In his book The Stargate Chronicles: Memoirs of a Psychic Spy, its author, Joseph McMoneagle, a former 20 year U.S. Army Intelligence NCO, a Vietnam vet, and more, plus a “remote viewer” with the famous Stargate program, McMoneagle describes having had many remarkable experiences. And not just “remote viewing” but also an NDE (near-death experience), out-of-body experiences, a UFO encounter – but perhaps the strangest of all was his encounter with “Karanja”!

This story began in a large orange grove in extreme west Miami, Florida, on the edge of the Everglades. McMoneagle was a Cub Scout at the time, about 10 or 11 years old. It was a camping trip and after setting up their tents the kids decided to play a game called “message to Garcia.” In this game a kid has a message whispered to him, then he has 20 minutes to go off and hide somewhere. The challenge is then to return without being tagged and whispering into the ear of the next kid the message. After playing all afternoon, it wasn’t until around dusk that it was McMoneagle’s time to go hide. He decided to climb up into the largest orange tree he could find and wedged himself up in the limbs. Tired at the time he soon fell asleep. The next thing he became consciously aware of was it was dark, there were many adults spread out below with flashlights, and his name was being called. It was around 4 a.m. McMoneagle recalled in his book: “Embarrassing? Well – let’s just say I missed the next three camping trips and pissed a lot of parents off. The worst part was that I ruined the game, because I couldn’t remember the message.”

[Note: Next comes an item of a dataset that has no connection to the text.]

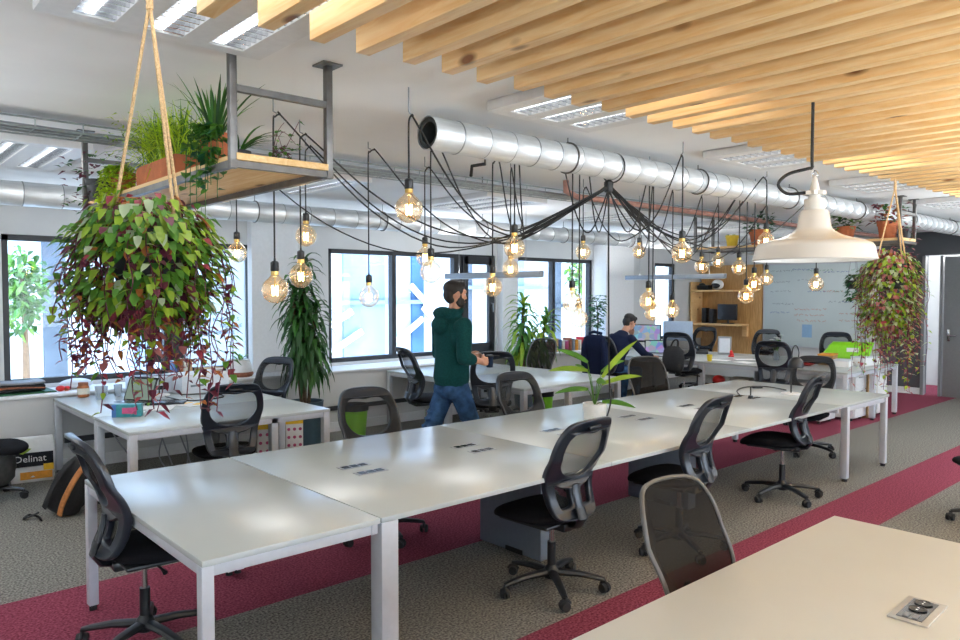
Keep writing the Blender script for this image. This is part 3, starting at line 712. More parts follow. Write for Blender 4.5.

Next McMoneagle fast forwards to like 1980 and his participation in the programs at the famous Monroe Institute that are designed to help people tap into altered states of consciousness and perhaps gain some helpful self-control over them. One day, as he was into his third audio tape of the day relaxing in his CHEC unit (which he explains stands for Controlled Holistic Environmental Chamber) he was startled to feel someone sit down on his knees. “I opened my eyes, pulled off the headset to yell at them, and noticed that it was a woman I’d never met,” he wrote, “and not a participant in the Seminar. She was from India and appeared to be middle-aged. She had a small, painted dot between her eyes, gray streaks through her hair, and was on the pudgy side, wearing native Indian clothing.” “She looked strangely familiar, although I was sure that I had never met her. I pulled my legs back out of the way and asked her what she was doing. She said she was there to talk. I said I didn’t know her, at which point she sort of winked and waved her hand-and I had a sudden and instant recall of having met her before.”

Suddenly he had a flashback to the Florida orange grove as a boy up in the tree. As he was about to fall asleep, the same woman had appeared to him, took him by the hand and led him to some rose-colored place to sit and talk about what he was going to do with his life.

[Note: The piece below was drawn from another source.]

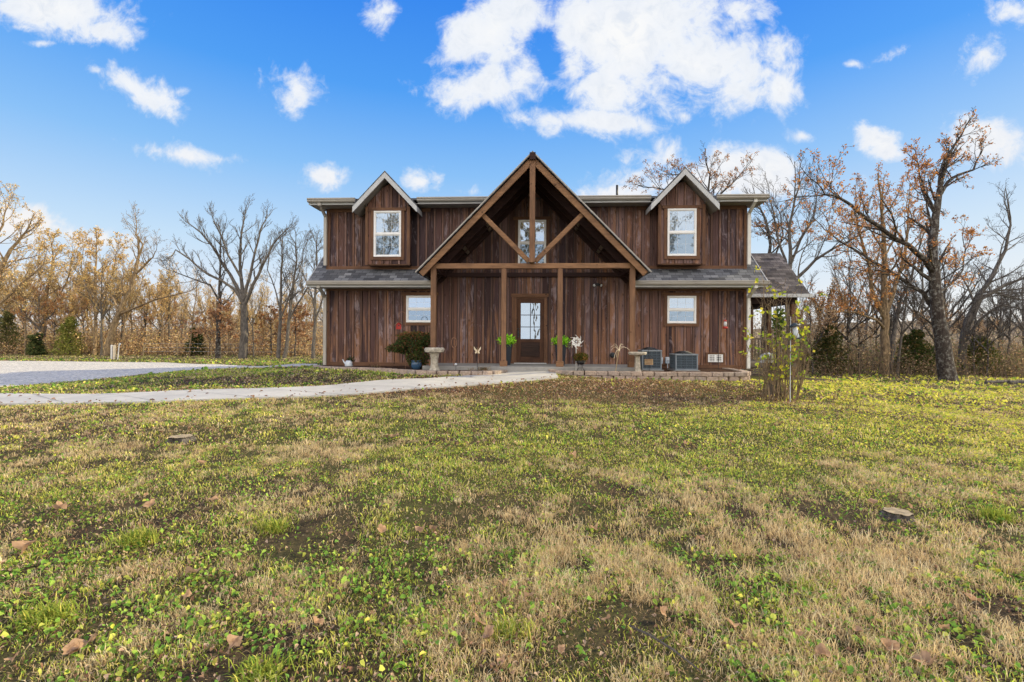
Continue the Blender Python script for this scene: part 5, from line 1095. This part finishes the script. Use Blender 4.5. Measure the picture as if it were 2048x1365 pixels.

“She smiled at the look on my face, and of course I went into shock and could not respond at all,” McMoneagle wrote. “To suddenly have instant recall about having planned out your life-the good, the bad, and the ugly-was a bit overwhelming. I told her I couldn’t remember her name, which she then laughingly told me.”

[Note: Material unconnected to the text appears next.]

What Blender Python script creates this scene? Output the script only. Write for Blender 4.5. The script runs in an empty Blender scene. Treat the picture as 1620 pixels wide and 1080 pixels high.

“Karanja! My name is Karanja.”

McMoneagle described how as she spoke her name her name appeared in his mind, with funny markings over the n, the r, and the a. He wrote it down in his journal so that he wouldn’t forget it. He asked the woman why she was visiting him. “Just to talk,” she laughingly replied.

“And…this time, I get to remember what we talk about?” he asked, at which point she waved her hand and McMoneagle found himself awakening at the end of the tape. “I didn’t know what to make of the experience,” he recalled. “It totally overwhelmed me.” He asked a man he had been sharing the room with if he had heard him talking and he replied that he hadn’t, though he did remark on observing a strange light in the room that had passed outside a small black curtain that closed off his CHEC unit.

After this he tried to find out about the name, asking numerous people he knew from India or who spoke numerous dialects of Hindi, but no one was able to offer a translation of the name. Then following his retirement, while working with SRI (Stanford Research Institute) McMoneagle spent a weekend at a museum in the main park in downtown San Francisco. There was a special exhibit of Hindu gods and deities at the time.

“In one of the rooms was a huge multilevel altar, with dozens of small statues displayed on it,” he wrote. “On the very bottom shelf, toward the rear, was a tiny statue of a slightly pudgy woman in Indian garb. They listed her as a minor deity, with the name spelled Kiranja, which translated from some archaic dialect, means ‘bringer or carrier or light.’” “Knowing what I do now and thinking as I do now about how space/time might be imagined to work-I could have, at that precise point in time, created all of my experiences with her up until this very moment. You see, I believe we fool ourselves into thinking that things are linear simply because we normally experience them in that fashion. But in reality, anomalous events happen and we experience them outside of the linear-time framework.”